Roundup
Thursday, August 28th by Ben Yates- New York Wikipedia articles show surprising inaccuracies. (I wonder if trust coloring would have caught this stuff.)
- The 5 worst IT-related entries on Wikipedia
- “There’s hardly a ‘Wikipedia replacement’ that hasn’t started from trying to make a welcoming environment for authors. Wikipedia, however, is popular because it’s what readers want.“
I usually beat the drum for wikipedia’s accuracy, and take it to task for unfriendliness. But neither of those is always right.



August 28th, 2008 at 7:07 pm
Mmm. I’m not sure my post is really related to Wikipedia accuracy … when I do media, I always say “It’s not reliable as such, it’s just written by people. But they care about writing good stuff, so it’s usually pretty good. But take due caution.”
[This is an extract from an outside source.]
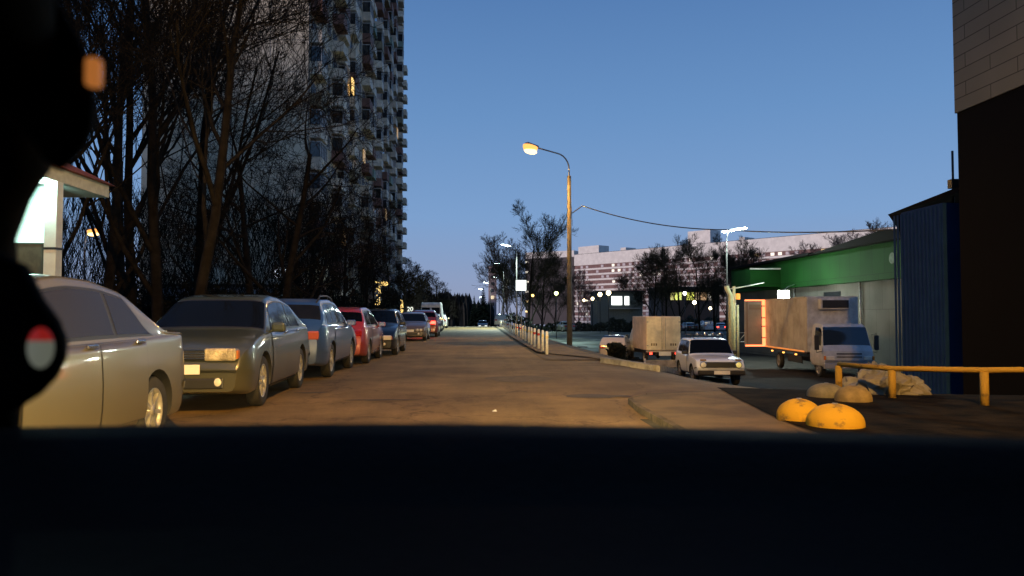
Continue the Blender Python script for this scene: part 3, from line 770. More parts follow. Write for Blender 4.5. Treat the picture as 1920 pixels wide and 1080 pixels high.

My point was mostly that making a happy environment for warring editors is missing the point of what the readers want. I suspect editor wars are inherent to trying to write a wiki with one article per topic.
I’ve found Uncyclopedia interesting in this regard - it’s different because it’s basically creative writing, with some ownership of the article. Sometimes someone will come along and rewrite an article because they think it sucks, and someone else will send the old version off to a fork because they liked it. Compare Fursecution and Fursecution (unbiased). That works in a humour wiki, but not in a factual wiki - readers want one decent source (which Wikipedia is, for all its fault), not multiple attempts at a decent source.